### [Written instruction]
Omit the pictures and print exactly the lines of the listing below, starting at the first and ending at the line containing "return tuple(((v/255.0)/12.92 if".

### [Supplied material]
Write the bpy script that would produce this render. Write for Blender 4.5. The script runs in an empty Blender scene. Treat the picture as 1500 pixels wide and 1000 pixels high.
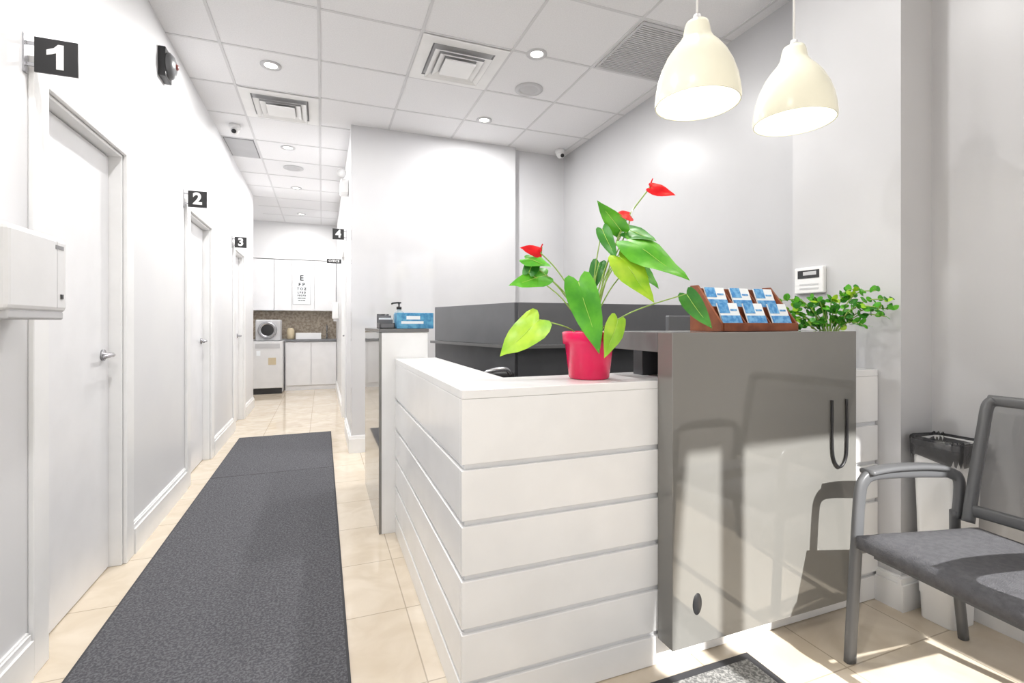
import bpy, math, random
from mathutils import Vector, Matrix
random.seed(7)
scene = bpy.context.scene
try:
    scene.view_settings.view_transform = 'Standard'
    scene.view_settings.exposure = 0.0
except Exception:
    pass

# ------------------------------------------------------------------ materials
def lin(c):
    return tuple(((v/255.0)/12.92 if v/255.0 <= 0.04045 else ((v/255.0+0.055)/1.055)**2.4) for v in c)

def M(name, rgb, rough=0.5, metal=0.0, noise=None, bump=None, emit=None, alpha=None, spec=None, trans=None, coat=None):
    m = bpy.data.materials.new(name); m.use_nodes = True
    nt = m.node_tree; b = nt.nodes['Principled BSDF']
    c = lin(rgb) + (1.0,)
    b.inputs['Base Color'].default_value = c
    b.inputs['Roughness'].default_value = rough
    b.inputs['Metallic'].default_value = metal
    if spec is not None: b.inputs['Specular IOR Level'].default_value = spec
    if coat: b.inputs['Coat Weight'].default_value = coat; b.inputs['Coat Roughness'].default_value = 0.05
    if alpha is not None: b.inputs['Alpha'].default_value = alpha
    if emit: 
        b.inputs['Emission Color'].default_value = lin(emit[0]) + (1.0,)
        b.inputs['Emission Strength'].default_value = emit[1]
    tc = nt.nodes.new('ShaderNodeTexCoord')
    sc, rgb2 = noise if noise else (6.0, tuple(max(0, v-4) for v in rgb))
    n = nt.nodes.new('ShaderNodeTexNoise'); n.inputs['Scale'].default_value = sc; n.inputs['Detail'].default_value = 4
    nt.links.new(tc.outputs['Object'], n.inputs['Vector'])
    r = nt.nodes.new('ShaderNodeValToRGB')
    r.color_ramp.elements[0].position = 0.38; r.color_ramp.elements[1].position = 0.62
    r.color_ramp.elements[0].color = lin(rgb2) + (1,); r.color_ramp.elements[1].color = c
    nt.links.new(n.outputs['Fac'], r.inputs['Fac']); nt.links.new(r.outputs['Color'], b.inputs['Base Color'])
    if bump:
        n2 = nt.nodes.new('ShaderNodeTexNoise'); n2.inputs['Scale'].default_value = bump[0]; n2.inputs['Detail'].default_value = 3
        nt.links.new(tc.outputs['Object'], n2.inputs['Vector'])
        bp = nt.nodes.new('ShaderNodeBump'); bp.inputs['Strength'].default_value = bump[1]; bp.inputs['Distance'].default_value = 0.01
        nt.links.new(n2.outputs['Fac'], bp.inputs['Height']); nt.links.new(bp.outputs['Normal'], b.inputs['Normal'])
    return m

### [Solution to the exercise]
Write the bpy script that would produce this render. Write for Blender 4.5. The script runs in an empty Blender scene. Treat the picture as 1500 pixels wide and 1000 pixels high.
import bpy, math, random
from mathutils import Vector, Matrix
random.seed(7)
scene = bpy.context.scene
try:
    scene.view_settings.view_transform = 'Standard'
    scene.view_settings.exposure = 0.0
except Exception:
    pass

# ------------------------------------------------------------------ materials
def lin(c):
    return tuple(((v/255.0)/12.92 if v/255.0 <= 0.04045 else ((v/255.0+0.055)/1.055)**2.4) for v in c)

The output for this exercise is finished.